▶ _What needs to be done_:
Write out the lines from the top of the material through the line with "R = math.radians", exactly and with nothing added.
--------------------
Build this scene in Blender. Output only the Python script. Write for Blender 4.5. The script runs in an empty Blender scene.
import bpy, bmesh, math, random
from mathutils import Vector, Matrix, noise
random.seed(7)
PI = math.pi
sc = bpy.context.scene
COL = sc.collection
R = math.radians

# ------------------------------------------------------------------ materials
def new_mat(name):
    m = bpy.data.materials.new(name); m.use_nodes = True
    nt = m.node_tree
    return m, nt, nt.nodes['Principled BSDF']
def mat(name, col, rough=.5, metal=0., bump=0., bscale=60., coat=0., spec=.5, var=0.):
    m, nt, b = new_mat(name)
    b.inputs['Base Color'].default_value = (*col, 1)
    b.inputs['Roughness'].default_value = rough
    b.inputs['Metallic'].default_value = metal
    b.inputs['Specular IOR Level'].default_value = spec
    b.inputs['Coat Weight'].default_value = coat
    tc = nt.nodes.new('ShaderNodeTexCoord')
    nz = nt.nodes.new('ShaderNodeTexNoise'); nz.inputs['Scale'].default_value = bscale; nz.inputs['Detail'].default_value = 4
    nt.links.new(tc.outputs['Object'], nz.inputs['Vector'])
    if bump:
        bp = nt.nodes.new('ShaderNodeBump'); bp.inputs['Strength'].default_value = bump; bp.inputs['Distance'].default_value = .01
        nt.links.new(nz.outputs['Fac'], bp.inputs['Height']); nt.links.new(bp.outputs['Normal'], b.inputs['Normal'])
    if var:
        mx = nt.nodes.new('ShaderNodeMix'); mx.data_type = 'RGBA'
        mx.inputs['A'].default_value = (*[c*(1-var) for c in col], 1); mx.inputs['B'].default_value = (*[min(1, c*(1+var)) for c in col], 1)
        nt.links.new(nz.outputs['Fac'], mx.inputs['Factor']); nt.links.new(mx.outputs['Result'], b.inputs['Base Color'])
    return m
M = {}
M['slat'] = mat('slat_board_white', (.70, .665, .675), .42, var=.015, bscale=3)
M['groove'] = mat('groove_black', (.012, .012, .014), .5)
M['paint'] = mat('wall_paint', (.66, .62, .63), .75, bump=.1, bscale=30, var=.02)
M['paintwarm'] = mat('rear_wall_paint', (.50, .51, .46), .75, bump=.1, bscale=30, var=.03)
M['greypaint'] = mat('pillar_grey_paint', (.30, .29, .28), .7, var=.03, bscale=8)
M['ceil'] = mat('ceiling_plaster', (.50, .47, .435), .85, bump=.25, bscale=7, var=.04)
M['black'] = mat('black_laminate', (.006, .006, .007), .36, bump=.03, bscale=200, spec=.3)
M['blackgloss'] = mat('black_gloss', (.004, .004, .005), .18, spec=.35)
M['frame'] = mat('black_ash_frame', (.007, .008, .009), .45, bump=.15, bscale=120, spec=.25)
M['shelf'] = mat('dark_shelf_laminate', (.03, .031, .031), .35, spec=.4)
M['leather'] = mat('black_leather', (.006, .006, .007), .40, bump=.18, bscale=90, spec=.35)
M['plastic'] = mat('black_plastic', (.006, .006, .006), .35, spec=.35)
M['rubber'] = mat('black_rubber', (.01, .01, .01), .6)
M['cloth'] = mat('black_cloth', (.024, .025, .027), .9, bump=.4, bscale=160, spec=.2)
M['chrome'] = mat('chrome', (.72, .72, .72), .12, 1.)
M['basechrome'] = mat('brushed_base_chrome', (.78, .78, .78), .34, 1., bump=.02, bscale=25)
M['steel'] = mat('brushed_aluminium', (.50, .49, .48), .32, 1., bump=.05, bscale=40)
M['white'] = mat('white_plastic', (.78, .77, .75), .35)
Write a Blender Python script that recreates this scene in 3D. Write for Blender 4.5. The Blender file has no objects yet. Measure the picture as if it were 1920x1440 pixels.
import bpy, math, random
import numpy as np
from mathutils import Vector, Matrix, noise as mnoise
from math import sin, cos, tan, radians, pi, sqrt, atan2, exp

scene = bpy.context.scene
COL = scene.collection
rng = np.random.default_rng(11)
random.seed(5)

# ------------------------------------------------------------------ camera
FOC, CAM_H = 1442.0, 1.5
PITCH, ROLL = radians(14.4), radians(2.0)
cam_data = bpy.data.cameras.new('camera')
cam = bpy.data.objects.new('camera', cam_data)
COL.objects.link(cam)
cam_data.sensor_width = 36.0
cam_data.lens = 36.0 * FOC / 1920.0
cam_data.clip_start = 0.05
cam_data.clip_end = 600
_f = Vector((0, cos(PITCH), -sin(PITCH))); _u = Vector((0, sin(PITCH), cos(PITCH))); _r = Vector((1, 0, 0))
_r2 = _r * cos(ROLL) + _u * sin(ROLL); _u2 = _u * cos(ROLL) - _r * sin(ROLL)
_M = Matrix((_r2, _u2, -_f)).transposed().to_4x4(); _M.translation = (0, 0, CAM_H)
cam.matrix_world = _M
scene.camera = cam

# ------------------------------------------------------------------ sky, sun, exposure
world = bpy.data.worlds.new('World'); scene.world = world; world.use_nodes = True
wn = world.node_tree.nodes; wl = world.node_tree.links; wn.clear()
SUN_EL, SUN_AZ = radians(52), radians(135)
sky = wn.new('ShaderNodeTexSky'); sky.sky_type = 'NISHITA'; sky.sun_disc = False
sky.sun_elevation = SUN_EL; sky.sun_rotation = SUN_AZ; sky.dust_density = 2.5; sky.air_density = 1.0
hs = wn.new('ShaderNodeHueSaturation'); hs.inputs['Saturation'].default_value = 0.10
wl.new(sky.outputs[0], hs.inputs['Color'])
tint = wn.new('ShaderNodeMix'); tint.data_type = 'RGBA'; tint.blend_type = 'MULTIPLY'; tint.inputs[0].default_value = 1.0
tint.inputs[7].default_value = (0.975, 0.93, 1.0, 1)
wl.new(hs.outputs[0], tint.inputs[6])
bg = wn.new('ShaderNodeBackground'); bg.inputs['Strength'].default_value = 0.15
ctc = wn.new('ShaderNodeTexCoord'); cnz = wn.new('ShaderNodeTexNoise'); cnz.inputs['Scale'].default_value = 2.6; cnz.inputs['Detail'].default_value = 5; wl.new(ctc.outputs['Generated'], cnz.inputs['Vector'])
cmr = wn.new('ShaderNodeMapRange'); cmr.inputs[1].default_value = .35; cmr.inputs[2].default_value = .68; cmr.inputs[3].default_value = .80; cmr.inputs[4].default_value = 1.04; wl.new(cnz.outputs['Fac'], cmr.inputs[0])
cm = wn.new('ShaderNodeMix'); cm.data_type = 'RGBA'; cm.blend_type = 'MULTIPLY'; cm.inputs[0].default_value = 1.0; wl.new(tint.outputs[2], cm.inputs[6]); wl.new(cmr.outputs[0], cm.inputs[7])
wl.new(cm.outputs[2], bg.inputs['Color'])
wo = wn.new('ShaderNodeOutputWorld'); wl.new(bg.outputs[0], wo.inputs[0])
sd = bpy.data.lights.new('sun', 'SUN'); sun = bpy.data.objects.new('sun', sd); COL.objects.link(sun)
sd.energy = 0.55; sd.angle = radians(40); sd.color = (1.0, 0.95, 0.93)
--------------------
▶ _Solution for this task_:
Build this scene in Blender. Output only the Python script. Write for Blender 4.5. The script runs in an empty Blender scene.
import bpy, bmesh, math, random
from mathutils import Vector, Matrix, noise
random.seed(7)
PI = math.pi
sc = bpy.context.scene
COL = sc.collection
R = math.radians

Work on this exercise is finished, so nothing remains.